A Novel K－Nearest Neighbor Classifier Based on Adaptive Metric Formed by Features Extracted by Nonparametric Feature Extraction Model

Abstract

The small sample size (SSS) problem has been an essential issue for high-dimensional data classification because the cost of collecting the samples is generally expensive and difficult. The SSS problem often results in unsatisfied classification results. Feature extraction (or selection) and classifier enhancement are two commonly-used approaches for overcoming the SSS problem to achieve better classification results.
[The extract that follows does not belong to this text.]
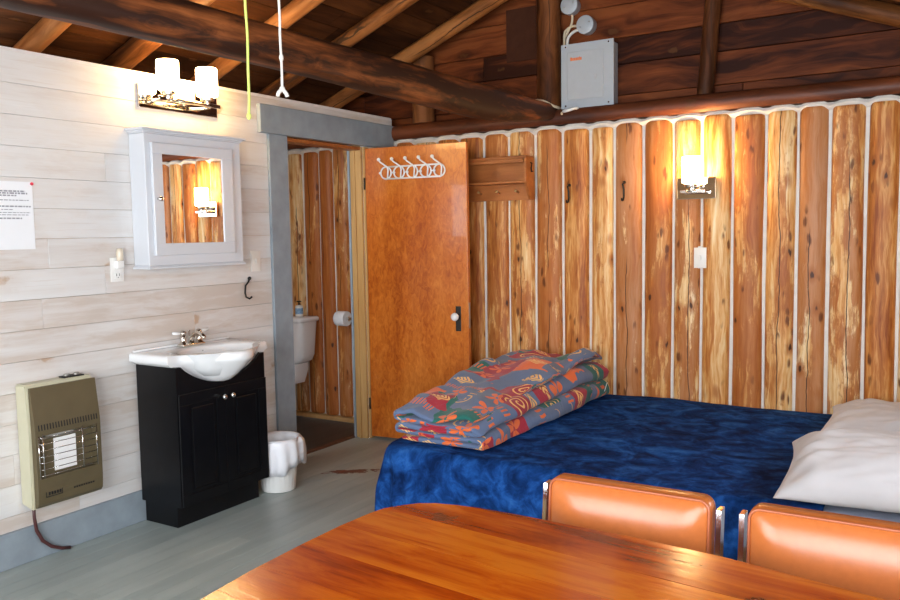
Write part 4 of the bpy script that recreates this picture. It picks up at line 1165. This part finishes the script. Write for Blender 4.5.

The former method is to reduce the data dimensionality, and then applying the reduced-dimensionality data set to train a classifier. The latter is to modify the classifier design to be suitable for the SSS problem. The recent literature manifests that a classifier performs better on the data set transformed by nonparametric feature extraction than that by the well-known parametric method, linear discriminant analysis (LDA). In this paper, we propose a novel K-nearest neighbor (KNN) classifier, namely adaptive KNN (AKNN), which is a KNN-type classifier embedding the merits of a well-performed nonparametric feature extraction method, namely NLDA. In AKNN, the distance metrics are formed by NLDA features. In the training phase of AKNN, a metric is estimated and assigned to each training sample and then, in the classification phase, a weighted metric with respect to the test sample is computed by its KNN training samples' metrics. Based on the weighted metric, the test sample is classified to the majority category of its KNNs. One remotely sensed hyperspectral benchmark image is included for investigating the effectiveness of AKNN. Experimental results demonstrate that the proposed AKNN can perform better than the classic KNN and support vector machine (SVM) classifier.